[Already SOLVED] Precious leases?

Eugene Grosbein eugen at grosbein.net
Sun Dec 10 14:01:21 UTC 2017


10.12.2017 19:08, Nicolas Ecarnot wrote:
> Hello,
> 
> This message deals with NO PROBLEM, nothing wrong, nor issue to solve.
> 
> It is just a discussion about something I don't get.
> I'm using DHCP since more than a decade in very complex failover setups, I'm using numerous script-generated hundreds of page dhcpd.conf servers amongst hundreds of synced sites.
> All this is working flawlessly.
> 
> Though, I've never understood in what cases it should be important to keep safely the dhcp lease files. I mean, for dynamic leases hosts, they just will have to issue new queries - this won't load the servers as all those hosts lease time has been randomly spread in date and time, so their queries won't burst all in the same time.
> And for the fixed lease, there is neither a hurry to get a reply because if the dhcp infrastructure replies lately, the dhcp implementation allows late query retries in time.
> 
> So, I don't see anything horrible happening if I loose all my leases files and restart my servers...?

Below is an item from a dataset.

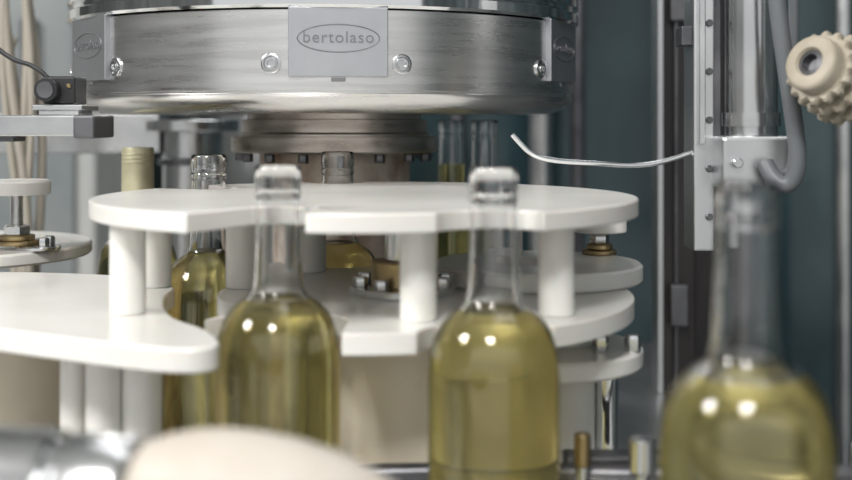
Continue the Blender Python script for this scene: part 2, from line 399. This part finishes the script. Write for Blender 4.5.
rb=empty('rear_support_column')
disc('column',.040,TZ,Z(.015),-.315,1.62,STEEL,rb)
disc('head_plate',.062,Z(.015),Z(.0),-.315,1.62,STEEL,rb)
disc('mid_ring',.046,Z(.06),Z(.05),-.315,1.62,DSTEEL,rb)
box('cross_arm',-.72,-.355,1.60,1.66,Z(.045),Z(-.01),STEEL,rb,.003)

# cable bundle at left
cbn=empty('cable_bundle')
for i in range(6):
    ox=random.uniform(-.010,.010); oy=random.uniform(-.02,.02)
    pts=[]
    for k in range(12):
        z=EYE+.55-(.55+.333-.007)*k/11
        pts.append((-.505+ox+.012*math.sin(k*.8+i*.7)+.004*k*.5,1.46+oy,z))
    tube('strand_%d'%i,pts,.0045+.001*(i%2),BEIGEC,cbn)
for i in range(2):
    tube('loop_%d'%i,[(-.50,1.46,Z(-.1)),(-.53,1.45,Z(-.02+.01*i)),(-.56,1.45,Z(.05)),(-.62,1.45,Z(.06+.01*i)),(-.68,1.45,Z(-.02)),(-.70,1.45,Z(-.2))],.004,BEIGEC,cbn)

# ---------------- background machinery ----------------
en=empty('machine_enclosure')
for i,(x0,x1) in enumerate([(-.15,.62),(.68,1.5)]):
    box('tinted_panel_%d'%i,x0,x1,2.50,2.512,.3,2.5,TEALP,en,.001)
for i,x in enumerate([-.19,.65,1.52]):
    box('frame_%d'%i,x-.02,x+.02,2.48,2.53,0,2.5,DSTEEL,en,.002)
for i,z in enumerate([.28,2.5]):
    box('rail_%d'%i,-.21,1.54,2.48,2.53,z-.02,z+.02,STEEL,en,.002)
bp=empty('background_pipework')
for i,(x,y,r,m) in enumerate([(.21,2.2,.022,STEEL),(.29,2.3,.014,DSTEEL),(.06,2.3,.016,DSTEEL),(.80,2.3,.018,STEEL)]):
    rod('pipe_%d'%i,(x,y,0),(x,y,2.4),r,m,bp)
rod('manifold',(.06,2.24,2.38),(.86,2.24,2.38),.02,STEEL,bp)
cab=empty('filler_cabinet')
box('body',-1.9,-.66,2.4,2.78,0,2.3,WHITEP,cab,.01)
box('door',-1.15,-.70,2.385,2.4,.3,2.2,PAINT,cab,.004)
box('handle',-.80,-.77,2.36,2.385,1.3,1.5,DSTEEL,cab,.004)
tk=empty('steel_tank')
lathe('shell',[(.0,.35),(.24,.38),(.27,.42),(.27,2.1),(.24,2.2),(0,2.25)],STEEL,tk,(-.38,3.1,0))
for i in range(3):
    a=i*2.094; rod('leg_%d'%i,(-.38+.2*math.cos(a),3.1+.2*math.sin(a),0),(-.38+.2*math.cos(a),3.1+.2*math.sin(a),.42),.02,STEEL,tk)

# ---------------- lights ----------------
def area(n,loc,tgt,sx,sy,e,c):
    l=bpy.data.lights.new(n,'AREA'); l.shape='RECTANGLE'; l.size=sx; l.size_y=sy; l.energy=e; l.color=c
    o=bpy.data.objects.new(n,l); sc.collection.objects.link(o); o.location=loc
    o.rotation_euler=(Vector(tgt)-Vector(loc)).to_track_quat('-Z','Y').to_euler()
area('ceiling_light',(-.35,-1.3,3.1),(0,1,1.2),.6,.5,58,(1,.985,.96))
area('ceiling_light.001',(-2.0,.1,2.7),(-.1,1,1.2),.6,.6,50,(1,.985,.96))
area('ceiling_light.002',(.3,1.6,3.4),(.1,1.5,1),1.6,1.2,20,(.98,.99,1))
area('ceiling_light.003',(.8,3.2,3.3),(.6,3.6,1),1.5,.5,14,(.95,.98,1))
w=bpy.data.worlds.new('world'); sc.world=w; w.use_nodes=True
nt=w.node_tree; bg=nt.nodes['Background']
tc=nt.nodes.new('ShaderNodeTexCoord'); sx=nt.nodes.new('ShaderNodeSeparateXYZ'); rp=nt.nodes.new('ShaderNodeValToRGB')
nt.links.new(tc.outputs['Generated'],sx.inputs['Vector']); nt.links.new(sx.outputs['Z'],rp.inputs['Fac'])
e=rp.color_ramp.elements; e[0].position=0; e[0].color=(.56,.565,.56,1); e[1].position=.6; e[1].color=(.92,.96,.98,1)
nt.links.new(rp.outputs['Color'],bg.inputs['Color']); bg.inputs['Strength'].default_value=1.12

# ---------------- camera ----------------
cd=bpy.data.cameras.new('camera'); cam=bpy.data.objects.new('camera',cd); sc.collection.objects.link(cam)
cam.location=(0,0,EYE); cam.rotation_euler=(math.radians(90),0,0)
cd.sensor_width=36; cd.lens=1200/852*36; cd.shift_y=-120/852; cd.clip_start=.05
cd.dof.use_dof=True; cd.dof.focus_distance=1.03; cd.dof.aperture_fstop=4.0
sc.camera=cam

When DHCP client tries to extend its lease time period, a server can agree and just extend the time
or it can insist on new address. In the latter case, all client's currently established long-lived
connections will break. Also, HTTP auth cookies may be bounded to the (public) IP address and they break too.

With DHCP server lease files in place, your DHCP clients get much more stable and seamless workflow
because without them, the server have no information of previous MAC/IP connections to offer same IP.